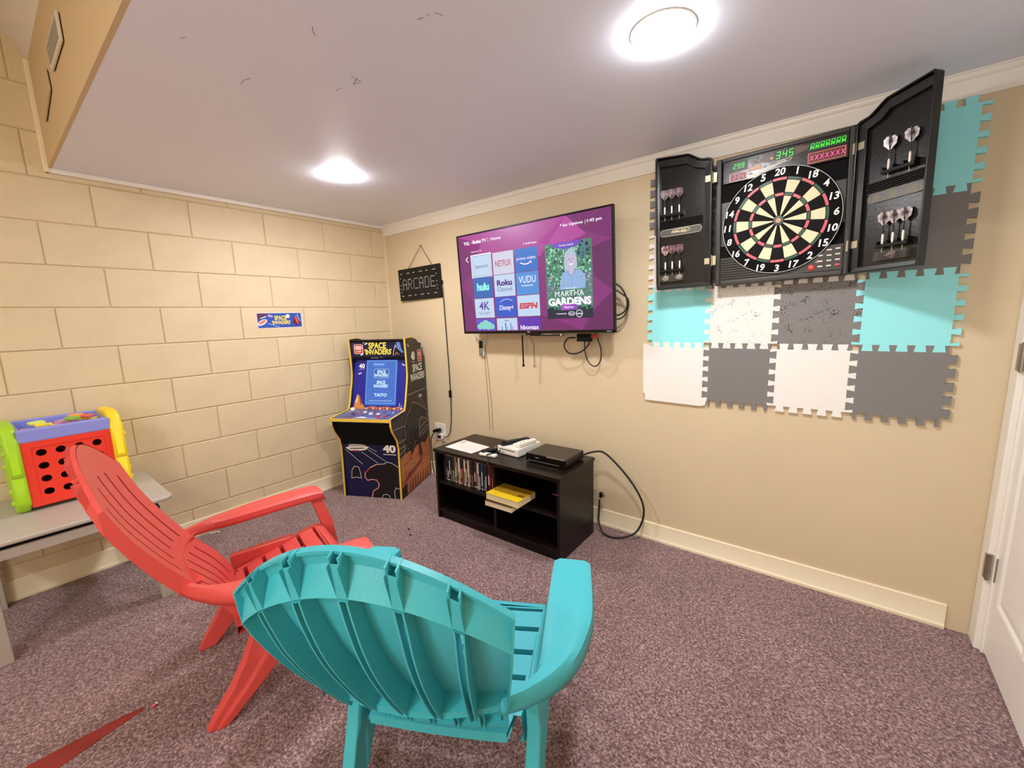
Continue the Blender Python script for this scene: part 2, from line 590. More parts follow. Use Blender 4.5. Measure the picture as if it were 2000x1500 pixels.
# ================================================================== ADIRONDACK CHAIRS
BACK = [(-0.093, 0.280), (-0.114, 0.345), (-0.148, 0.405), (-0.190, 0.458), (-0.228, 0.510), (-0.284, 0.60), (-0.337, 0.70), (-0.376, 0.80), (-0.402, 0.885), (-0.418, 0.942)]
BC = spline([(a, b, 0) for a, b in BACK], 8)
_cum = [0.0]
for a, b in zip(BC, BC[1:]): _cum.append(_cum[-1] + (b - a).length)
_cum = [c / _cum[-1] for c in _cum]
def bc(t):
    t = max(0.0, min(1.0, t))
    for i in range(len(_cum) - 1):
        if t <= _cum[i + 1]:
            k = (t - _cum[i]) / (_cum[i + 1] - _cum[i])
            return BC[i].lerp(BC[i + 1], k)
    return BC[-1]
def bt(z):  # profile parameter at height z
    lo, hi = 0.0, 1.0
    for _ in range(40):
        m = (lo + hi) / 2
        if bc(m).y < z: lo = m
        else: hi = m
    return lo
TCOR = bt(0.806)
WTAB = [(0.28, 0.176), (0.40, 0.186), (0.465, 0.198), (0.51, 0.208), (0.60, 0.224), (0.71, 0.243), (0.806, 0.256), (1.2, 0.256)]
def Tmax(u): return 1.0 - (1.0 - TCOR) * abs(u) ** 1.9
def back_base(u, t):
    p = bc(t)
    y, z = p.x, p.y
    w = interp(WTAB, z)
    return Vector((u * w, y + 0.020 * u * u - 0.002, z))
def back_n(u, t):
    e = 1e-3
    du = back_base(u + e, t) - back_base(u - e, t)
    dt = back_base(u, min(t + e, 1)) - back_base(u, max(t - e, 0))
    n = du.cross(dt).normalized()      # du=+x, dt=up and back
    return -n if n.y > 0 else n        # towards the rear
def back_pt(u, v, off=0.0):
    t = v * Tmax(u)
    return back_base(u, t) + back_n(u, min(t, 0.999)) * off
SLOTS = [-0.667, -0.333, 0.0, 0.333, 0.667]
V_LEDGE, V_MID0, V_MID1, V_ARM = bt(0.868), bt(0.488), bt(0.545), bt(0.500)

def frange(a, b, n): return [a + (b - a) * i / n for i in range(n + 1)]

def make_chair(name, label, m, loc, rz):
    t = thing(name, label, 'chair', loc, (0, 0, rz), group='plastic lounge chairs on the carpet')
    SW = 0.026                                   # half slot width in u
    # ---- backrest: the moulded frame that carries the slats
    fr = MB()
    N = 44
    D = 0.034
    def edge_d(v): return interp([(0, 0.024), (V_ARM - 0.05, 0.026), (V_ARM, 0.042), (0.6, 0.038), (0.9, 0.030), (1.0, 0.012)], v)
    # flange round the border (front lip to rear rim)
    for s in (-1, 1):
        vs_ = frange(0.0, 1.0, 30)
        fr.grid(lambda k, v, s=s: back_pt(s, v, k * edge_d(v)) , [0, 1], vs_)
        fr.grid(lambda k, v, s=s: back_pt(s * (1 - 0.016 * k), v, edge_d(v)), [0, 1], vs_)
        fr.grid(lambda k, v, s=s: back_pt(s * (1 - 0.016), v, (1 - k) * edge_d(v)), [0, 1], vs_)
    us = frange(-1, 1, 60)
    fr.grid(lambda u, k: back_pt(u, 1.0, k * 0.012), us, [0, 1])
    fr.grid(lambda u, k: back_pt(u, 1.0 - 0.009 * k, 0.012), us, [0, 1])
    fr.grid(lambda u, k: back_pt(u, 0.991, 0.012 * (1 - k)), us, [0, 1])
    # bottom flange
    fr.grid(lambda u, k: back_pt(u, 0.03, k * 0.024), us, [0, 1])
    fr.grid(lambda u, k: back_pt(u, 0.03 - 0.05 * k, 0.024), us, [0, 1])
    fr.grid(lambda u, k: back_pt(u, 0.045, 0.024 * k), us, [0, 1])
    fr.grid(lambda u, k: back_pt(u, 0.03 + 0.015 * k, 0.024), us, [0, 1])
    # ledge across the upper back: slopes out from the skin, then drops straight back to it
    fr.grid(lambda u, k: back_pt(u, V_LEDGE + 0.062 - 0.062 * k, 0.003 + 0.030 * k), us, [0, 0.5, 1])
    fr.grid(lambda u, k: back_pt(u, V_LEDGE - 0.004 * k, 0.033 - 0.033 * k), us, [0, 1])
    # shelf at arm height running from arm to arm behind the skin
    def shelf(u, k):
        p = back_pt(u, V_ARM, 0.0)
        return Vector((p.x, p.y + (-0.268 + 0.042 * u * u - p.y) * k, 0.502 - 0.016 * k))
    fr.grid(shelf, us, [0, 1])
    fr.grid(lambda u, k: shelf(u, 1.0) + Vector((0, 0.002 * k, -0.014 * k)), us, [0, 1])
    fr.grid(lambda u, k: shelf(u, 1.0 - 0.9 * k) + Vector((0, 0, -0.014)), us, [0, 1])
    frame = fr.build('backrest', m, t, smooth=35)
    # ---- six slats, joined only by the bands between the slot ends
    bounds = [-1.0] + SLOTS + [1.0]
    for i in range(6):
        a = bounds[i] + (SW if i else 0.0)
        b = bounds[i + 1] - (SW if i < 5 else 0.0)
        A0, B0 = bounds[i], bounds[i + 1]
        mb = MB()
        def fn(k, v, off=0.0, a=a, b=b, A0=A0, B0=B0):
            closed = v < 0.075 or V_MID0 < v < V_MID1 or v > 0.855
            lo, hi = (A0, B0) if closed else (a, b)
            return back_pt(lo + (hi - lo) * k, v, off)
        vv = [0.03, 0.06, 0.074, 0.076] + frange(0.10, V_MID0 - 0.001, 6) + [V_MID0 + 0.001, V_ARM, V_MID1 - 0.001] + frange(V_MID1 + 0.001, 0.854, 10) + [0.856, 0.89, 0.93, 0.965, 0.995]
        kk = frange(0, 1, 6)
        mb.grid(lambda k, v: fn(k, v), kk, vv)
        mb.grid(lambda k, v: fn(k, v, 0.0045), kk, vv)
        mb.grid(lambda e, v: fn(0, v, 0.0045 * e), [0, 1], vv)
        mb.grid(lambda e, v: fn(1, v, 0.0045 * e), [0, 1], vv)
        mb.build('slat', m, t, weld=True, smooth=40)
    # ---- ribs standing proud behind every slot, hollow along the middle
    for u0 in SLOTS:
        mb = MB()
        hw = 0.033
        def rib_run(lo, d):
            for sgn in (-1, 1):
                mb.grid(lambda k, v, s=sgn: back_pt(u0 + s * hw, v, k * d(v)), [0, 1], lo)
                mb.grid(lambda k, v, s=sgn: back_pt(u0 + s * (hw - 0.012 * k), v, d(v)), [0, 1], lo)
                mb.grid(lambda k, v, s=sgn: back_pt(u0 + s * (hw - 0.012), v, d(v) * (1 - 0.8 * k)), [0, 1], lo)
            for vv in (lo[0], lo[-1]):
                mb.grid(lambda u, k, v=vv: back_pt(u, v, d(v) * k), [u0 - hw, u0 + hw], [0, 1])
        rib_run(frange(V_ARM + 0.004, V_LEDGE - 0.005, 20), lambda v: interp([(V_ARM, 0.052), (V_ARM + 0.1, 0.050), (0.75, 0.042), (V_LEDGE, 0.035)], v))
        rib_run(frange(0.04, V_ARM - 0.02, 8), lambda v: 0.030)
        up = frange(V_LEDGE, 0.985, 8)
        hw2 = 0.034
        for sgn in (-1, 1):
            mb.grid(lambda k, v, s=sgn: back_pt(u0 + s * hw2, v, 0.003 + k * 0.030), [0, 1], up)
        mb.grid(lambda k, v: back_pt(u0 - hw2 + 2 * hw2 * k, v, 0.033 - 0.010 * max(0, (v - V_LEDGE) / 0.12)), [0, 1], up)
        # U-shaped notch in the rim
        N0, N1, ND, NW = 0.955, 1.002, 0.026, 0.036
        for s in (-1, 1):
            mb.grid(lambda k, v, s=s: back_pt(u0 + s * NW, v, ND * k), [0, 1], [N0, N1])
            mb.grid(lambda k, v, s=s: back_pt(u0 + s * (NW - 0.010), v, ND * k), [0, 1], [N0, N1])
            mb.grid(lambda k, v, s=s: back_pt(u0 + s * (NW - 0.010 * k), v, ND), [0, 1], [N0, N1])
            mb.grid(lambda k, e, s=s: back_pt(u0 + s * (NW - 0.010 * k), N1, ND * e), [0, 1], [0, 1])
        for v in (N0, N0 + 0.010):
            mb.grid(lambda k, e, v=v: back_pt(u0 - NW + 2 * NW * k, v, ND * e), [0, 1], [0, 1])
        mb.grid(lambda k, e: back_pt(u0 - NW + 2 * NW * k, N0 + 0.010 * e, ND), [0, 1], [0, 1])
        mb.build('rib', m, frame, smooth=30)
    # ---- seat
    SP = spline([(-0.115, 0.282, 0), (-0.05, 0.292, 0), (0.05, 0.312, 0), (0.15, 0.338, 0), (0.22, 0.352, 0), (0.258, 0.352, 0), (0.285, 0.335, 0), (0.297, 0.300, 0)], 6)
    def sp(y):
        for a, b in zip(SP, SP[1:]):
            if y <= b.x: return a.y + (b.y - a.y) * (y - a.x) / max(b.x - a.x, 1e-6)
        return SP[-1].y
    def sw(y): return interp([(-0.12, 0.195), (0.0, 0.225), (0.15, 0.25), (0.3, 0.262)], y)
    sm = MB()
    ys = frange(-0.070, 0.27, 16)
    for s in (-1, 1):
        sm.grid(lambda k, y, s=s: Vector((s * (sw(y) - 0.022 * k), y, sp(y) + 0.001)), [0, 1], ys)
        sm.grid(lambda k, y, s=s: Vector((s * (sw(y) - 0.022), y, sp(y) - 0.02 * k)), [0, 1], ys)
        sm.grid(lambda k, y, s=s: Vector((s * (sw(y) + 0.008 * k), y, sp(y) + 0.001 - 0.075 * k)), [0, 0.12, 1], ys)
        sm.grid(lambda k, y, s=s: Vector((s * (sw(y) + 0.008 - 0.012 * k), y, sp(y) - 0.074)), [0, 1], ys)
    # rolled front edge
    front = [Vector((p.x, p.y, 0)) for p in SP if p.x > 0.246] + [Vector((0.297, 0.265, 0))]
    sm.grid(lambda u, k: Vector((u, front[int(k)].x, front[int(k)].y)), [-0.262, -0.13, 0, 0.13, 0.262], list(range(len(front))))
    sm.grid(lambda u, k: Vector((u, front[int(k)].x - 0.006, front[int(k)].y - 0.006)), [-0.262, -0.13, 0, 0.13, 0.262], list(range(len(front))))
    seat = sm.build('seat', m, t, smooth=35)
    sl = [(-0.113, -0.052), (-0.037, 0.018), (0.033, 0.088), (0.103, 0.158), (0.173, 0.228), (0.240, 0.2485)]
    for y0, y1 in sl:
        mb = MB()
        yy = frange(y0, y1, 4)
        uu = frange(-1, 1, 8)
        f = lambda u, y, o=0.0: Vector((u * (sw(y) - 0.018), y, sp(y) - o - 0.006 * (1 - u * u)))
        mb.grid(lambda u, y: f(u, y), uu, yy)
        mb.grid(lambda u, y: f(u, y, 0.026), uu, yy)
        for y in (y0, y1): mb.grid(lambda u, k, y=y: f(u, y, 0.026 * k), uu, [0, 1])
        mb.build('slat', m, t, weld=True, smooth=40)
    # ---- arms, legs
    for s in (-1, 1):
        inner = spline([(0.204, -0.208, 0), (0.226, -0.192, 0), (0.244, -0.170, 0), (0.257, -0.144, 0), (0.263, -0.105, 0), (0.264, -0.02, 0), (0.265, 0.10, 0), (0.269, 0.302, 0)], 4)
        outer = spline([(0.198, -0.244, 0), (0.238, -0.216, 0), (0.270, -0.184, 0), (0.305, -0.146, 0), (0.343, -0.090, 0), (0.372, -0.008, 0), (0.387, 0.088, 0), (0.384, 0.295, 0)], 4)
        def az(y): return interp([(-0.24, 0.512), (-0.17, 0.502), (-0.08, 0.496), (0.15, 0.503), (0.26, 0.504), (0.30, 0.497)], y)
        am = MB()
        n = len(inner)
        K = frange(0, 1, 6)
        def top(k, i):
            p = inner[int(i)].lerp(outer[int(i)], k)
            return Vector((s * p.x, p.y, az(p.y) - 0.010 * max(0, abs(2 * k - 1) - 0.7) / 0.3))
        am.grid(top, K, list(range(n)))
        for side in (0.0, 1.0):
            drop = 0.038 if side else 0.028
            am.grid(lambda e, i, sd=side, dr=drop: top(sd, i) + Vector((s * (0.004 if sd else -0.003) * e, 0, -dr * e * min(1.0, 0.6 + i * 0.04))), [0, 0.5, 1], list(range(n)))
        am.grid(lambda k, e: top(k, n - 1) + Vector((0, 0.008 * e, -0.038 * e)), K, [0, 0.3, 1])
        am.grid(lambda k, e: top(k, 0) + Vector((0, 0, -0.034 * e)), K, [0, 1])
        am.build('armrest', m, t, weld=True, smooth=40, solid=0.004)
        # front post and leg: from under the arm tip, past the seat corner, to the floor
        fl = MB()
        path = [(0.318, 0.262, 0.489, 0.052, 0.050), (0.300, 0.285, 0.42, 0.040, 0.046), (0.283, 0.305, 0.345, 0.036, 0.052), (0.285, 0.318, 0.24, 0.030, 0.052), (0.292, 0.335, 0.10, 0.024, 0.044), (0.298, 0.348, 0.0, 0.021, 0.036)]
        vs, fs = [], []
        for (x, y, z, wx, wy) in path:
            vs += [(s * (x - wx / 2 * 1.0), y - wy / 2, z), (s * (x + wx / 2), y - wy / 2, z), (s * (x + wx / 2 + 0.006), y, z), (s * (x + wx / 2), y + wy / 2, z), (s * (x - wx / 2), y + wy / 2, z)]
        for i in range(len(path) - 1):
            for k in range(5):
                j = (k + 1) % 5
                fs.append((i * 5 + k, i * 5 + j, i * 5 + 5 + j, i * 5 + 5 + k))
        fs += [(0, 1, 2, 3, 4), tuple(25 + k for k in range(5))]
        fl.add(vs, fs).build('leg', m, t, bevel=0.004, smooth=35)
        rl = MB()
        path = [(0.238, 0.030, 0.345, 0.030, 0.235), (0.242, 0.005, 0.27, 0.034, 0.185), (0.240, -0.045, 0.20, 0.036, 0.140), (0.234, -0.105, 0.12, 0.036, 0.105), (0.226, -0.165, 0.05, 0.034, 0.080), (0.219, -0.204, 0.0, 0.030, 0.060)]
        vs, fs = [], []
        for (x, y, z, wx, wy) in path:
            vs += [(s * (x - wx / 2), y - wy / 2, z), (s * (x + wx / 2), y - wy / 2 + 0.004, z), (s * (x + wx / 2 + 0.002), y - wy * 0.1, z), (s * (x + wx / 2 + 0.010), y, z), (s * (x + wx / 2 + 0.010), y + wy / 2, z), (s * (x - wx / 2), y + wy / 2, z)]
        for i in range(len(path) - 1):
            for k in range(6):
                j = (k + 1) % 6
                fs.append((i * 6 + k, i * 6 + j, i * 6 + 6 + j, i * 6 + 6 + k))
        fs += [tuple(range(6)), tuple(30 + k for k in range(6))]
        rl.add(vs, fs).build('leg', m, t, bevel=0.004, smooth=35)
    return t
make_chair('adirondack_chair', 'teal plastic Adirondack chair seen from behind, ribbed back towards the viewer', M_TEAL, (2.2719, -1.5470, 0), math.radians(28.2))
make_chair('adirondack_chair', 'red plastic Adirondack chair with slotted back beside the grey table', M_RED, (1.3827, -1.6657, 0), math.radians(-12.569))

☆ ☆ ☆

| TASK BRIEF |
Pictures stay out. Print the data exactly, from its first line through the line containing "def frange(a, b, n): return".

| TASK RESULT |
Continue the Blender Python script for this scene: part 2, from line 590. More parts follow. Use Blender 4.5. Measure the picture as if it were 2000x1500 pixels.
# ================================================================== ADIRONDACK CHAIRS
BACK = [(-0.093, 0.280), (-0.114, 0.345), (-0.148, 0.405), (-0.190, 0.458), (-0.228, 0.510), (-0.284, 0.60), (-0.337, 0.70), (-0.376, 0.80), (-0.402, 0.885), (-0.418, 0.942)]
BC = spline([(a, b, 0) for a, b in BACK], 8)
_cum = [0.0]
for a, b in zip(BC, BC[1:]): _cum.append(_cum[-1] + (b - a).length)
_cum = [c / _cum[-1] for c in _cum]
def bc(t):
    t = max(0.0, min(1.0, t))
    for i in range(len(_cum) - 1):
        if t <= _cum[i + 1]:
            k = (t - _cum[i]) / (_cum[i + 1] - _cum[i])
            return BC[i].lerp(BC[i + 1], k)
    return BC[-1]
def bt(z):  # profile parameter at height z
    lo, hi = 0.0, 1.0
    for _ in range(40):
        m = (lo + hi) / 2
        if bc(m).y < z: lo = m
        else: hi = m
    return lo
TCOR = bt(0.806)
WTAB = [(0.28, 0.176), (0.40, 0.186), (0.465, 0.198), (0.51, 0.208), (0.60, 0.224), (0.71, 0.243), (0.806, 0.256), (1.2, 0.256)]
def Tmax(u): return 1.0 - (1.0 - TCOR) * abs(u) ** 1.9
def back_base(u, t):
    p = bc(t)
    y, z = p.x, p.y
    w = interp(WTAB, z)
    return Vector((u * w, y + 0.020 * u * u - 0.002, z))
def back_n(u, t):
    e = 1e-3
    du = back_base(u + e, t) - back_base(u - e, t)
    dt = back_base(u, min(t + e, 1)) - back_base(u, max(t - e, 0))
    n = du.cross(dt).normalized()      # du=+x, dt=up and back
    return -n if n.y > 0 else n        # towards the rear
def back_pt(u, v, off=0.0):
    t = v * Tmax(u)
    return back_base(u, t) + back_n(u, min(t, 0.999)) * off
SLOTS = [-0.667, -0.333, 0.0, 0.333, 0.667]
V_LEDGE, V_MID0, V_MID1, V_ARM = bt(0.868), bt(0.488), bt(0.545), bt(0.500)

def frange(a, b, n): return [a + (b - a) * i / n for i in range(n + 1)]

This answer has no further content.